Mortgage Refi's Future May Mean Models Overstate Returns

A return to looser Fannie Mae and Freddie Mac underwriting guidelines for homeowners refinancing outside of post-crisis programs will probably create lower returns on mortgage-backed securities than most investors expect, according to Credit Suisse Group AG.

A measure of relative yields on Fannie Mae's 4 percent securities would narrow to 10 basis points from 18 if the companies resume streamlined refinancing starting in 2014 with easier rules such as less documentation, Credit Suisse analysts Mahesh Swaminathan, Qumber Hassan and Vikram Rao wrote in a report today.

Those rules "at some point" are likely to replace the looser guidelines targeted at borrowers with little or no home equity under the federal Home Affordable Refinance Program introduced in 2009 and refined last year. That would boost prepayments among a new set of homeowners and hamper returns, they wrote.

"Under this scenario, MBS valuations are richer than current metrics imply," the New York-based analysts said.

The assessment shows the greater challenges that government-backed mortgage-bond investors and analysts are having in studying the value of the securities after a boom and bust in U.S. housing tightened credit, weakened consumers, roiled the lending industry and prompted government action. While agency mortgage bonds carry little default risk, returns on the securities, which have climbed to near-record prices, depend on how quickly the debt gets repaid.

A change in September 2010 to Barclays Plc models that estimate the pace of prepayments caused that firm's assessments of so-called option-adjusted spreads, a measure of how much the securities yield relative to Treasuries, to jump to 103 basis points from 66 basis points, or 0.66 percentage point, according to its index data.

Option-adjusted spreads, or OAS, capture projected average yields relative to benchmark rates over a range of potential future interest rates.

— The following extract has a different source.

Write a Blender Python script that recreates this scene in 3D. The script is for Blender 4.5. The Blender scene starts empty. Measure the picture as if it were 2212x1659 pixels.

Prepayments from refinancing, home sales and defaults usually harm mortgage-bond investors who paid more than face value by returning their money faster at par and curbing interest. Fannie Mae 4 percent securities trade for more than 107 cents on the dollar, meaning an investor would lose 7 percent if all the underlying loans were paid off immediately, according to data compiled by Bloomberg.

Average prices in Bank of America Merrill Lynch's Mortgage Master Index were 108.65 cents on the dollar yesterday, near the record 108.7 reached Aug. 2. Prices have climbed from a 2012 low of 107.2 cent in March.

Fannie Mae suspended its traditional program for streamlined refinancings when introducing HARP in 2009, while Freddie Mac followed later, the Credit Suisse analysts wrote.

The government-supported companies "are likely to reintroduce" those programs "at some point in the future," they said.

The effects of restarting traditional streamlined refinancing after HARP's scheduled end in 2013 can be seen by comparing prepayment differences between the two companies' securities during certain time periods, and those for high- quality borrowers before and after HARP began, they said.

HARP allows borrowers with less than 20 percent home equity to refinance without obtaining mortgage insurance or by rolling over existing policies, a primary difference with the companies' standard streamline programs.

The damage to investors from a resumption of traditional programs would be mitigated by higher benchmark interest rates or further increases in the fees Fannie Mae and Freddie Mac charge for guaranteeing mortgage bonds, which usually increase new-loan rates and reduce refinancing incentives, they wrote.

With current interest rates, Fannie Mae's 4 percent securities would return 1.18 percent over 16 months without its traditional streamline program and 0.88 percent with it, the analysts wrote. With a 50-basis-point jump in rates toward the end of the period, the figures would be 0.72 percent and 0.52 percent, they said.